Oui, la banque, car cette activité finance des entreprises qui ont un impact sur l’effet de serre, c’est un effet domino.
Notre économie est trop « carbonée », tous les experts du climat en conviennent, nous sommes, les entreprises sont, trop dépendants du carbone.
SR : Mais alors, que peuvent faire les entreprises pour réduire cette dépendance au carbone ?
MU : Elles ont à disposition une boîte à outils pour agir en faveur du changement climatique : ce sont des pratiques RSE
Pour une entreprise il y a 3 lignes directrices :
– Atténuer le changement climatique en revoyant son process (covoiturage, système moins gourmand pour produire, isolation des bâtiments….)

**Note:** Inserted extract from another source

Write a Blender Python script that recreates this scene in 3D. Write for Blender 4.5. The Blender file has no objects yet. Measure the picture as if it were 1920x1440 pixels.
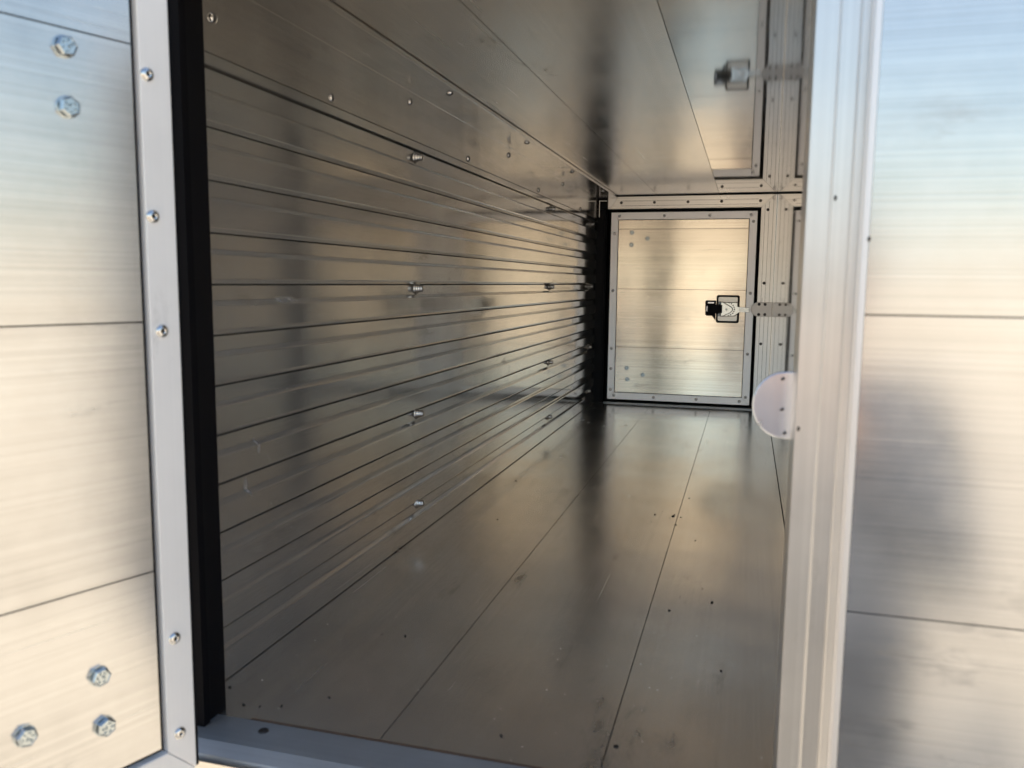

– Compenser : je ne peux pas changer mon modèle économique, je compense mes émissions par la reforestation…
– S’adapter : j’adapte mon activité au changement du climat. S’il n’y a plus de neige en montagne par exemple, j’anticipe en développant de nouvelles activités.
Le changement climatique avec l’envie d’être un acteur engagé de son territoire et d’agir pour le bien commun, est une formidable opportunité d’intégrer une politique RSE à ses activités. La question que devrait se poser tout dirigeant éthique et responsable est :
Mon activité peut-elle rester pérenne et résister à une augmentation de température de quelques °C ? Quels impacts auront la diminution des ressources (énergies, eau, matières premières..) et l’envolée de certains prix, sur mes fournisseurs, distributeurs et clients ?
Il y a actuellement une prise de conscience mondialisée des décideurs économiques et politiques. Plus l’engagement des états se resserre plus la pression va descendre.
Le non-respect des pratiques RSE impliquera moins de subvention, moins de crédit pour les entreprises. Ce ne sont pas uniquement les états, mais aussi les banques, les assureurs (certains comme Generali l’applique déjà auprès de leurs clients) qui pousseront les entreprises à respecter une démarche RSE.
« Il est donc préférable de commencer à mettre en place une démarche RSE dès maintenant, tranquillement, plutôt que d’avoir à subir une obligation réglementaire ensuite, car plus le temps passe, plus la marche sera haute à franchir et l’écart important face aux concurrents».